Cathy's domain is the hut, the barbecue outbuilding in which she lovingly
smokes chickens, ribs and the restaurant's trademark Boston butts. Entertainer
that she is, she works the room just as well, greeting neighbors and strangers
as easily as old friends, sitting down and chatting people up under the
colorful signs that cover the pine plank walls.
But back to this village concept. Two sisters, Mary and Lou Anne, keep
the food moving. Mary preparing meals in the back, Lou taking orders and
serving in the front. Lou sticks her head through the kitchen window and
hollers, "I need some cocktail sauce and if I have to fix it myself
I'm taking a percentage of your pay." Ah, sisterly love.

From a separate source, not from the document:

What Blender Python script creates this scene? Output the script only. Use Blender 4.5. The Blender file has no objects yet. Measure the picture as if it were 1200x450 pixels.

Bobbie also works in the kitchen. Her husband custom built one of the
grills to Cathy's specifications, her son mans it and her daughter, a
volunteer firefighter, is sort of the Jill of All Trades, hauling in supplies,
cutting the grass, washing dishes. My next-door neighbor installed the
air-conditioning system. His granddaughter waits tables. A village, I
tell you.
Cathy and Linda are my friends, dear friends, and some might say that
I do not have the most objective point of view for the Little River Road
House to be the subject of one of my journalistic forays. But the last
time I went up for dinner, I did not venture behind the bar. I didn't
wander into the kitchen to sample the slaw and the macaroni and cheese.
I didn't get my own beer. Lou, one of my waitressing partners on the Fourth
of July, took care of me ("You need anything else, baby?").
I ordered the Butt Bits, hand- chopped pieces of succulent pork, like
a regular customer. I ate like a regular customer. I tipped better than
a regular customer. And I simply took it all in. Linda's uncanny ability
to make you feel like you're the only person in the world when she talks
to you.
Cathy's uncontainable exuberance. The playful banter between Lou and
Mary through the pass-through window. The satisfied look on the faces
of a family of four when the B-B-Q Samitch Plates are placed before them.
The neighbors who stopped in for beer and burgers ("Tommy,"
Cathy urged, "tell them the story about the hornet's nest.").
And as Tommy slipped into an amusing yarn about how not to act around
stinging insects, I sat back in my chair, took a slow sip from my Killian's
and watched the gap between our decoupaged tables disappear.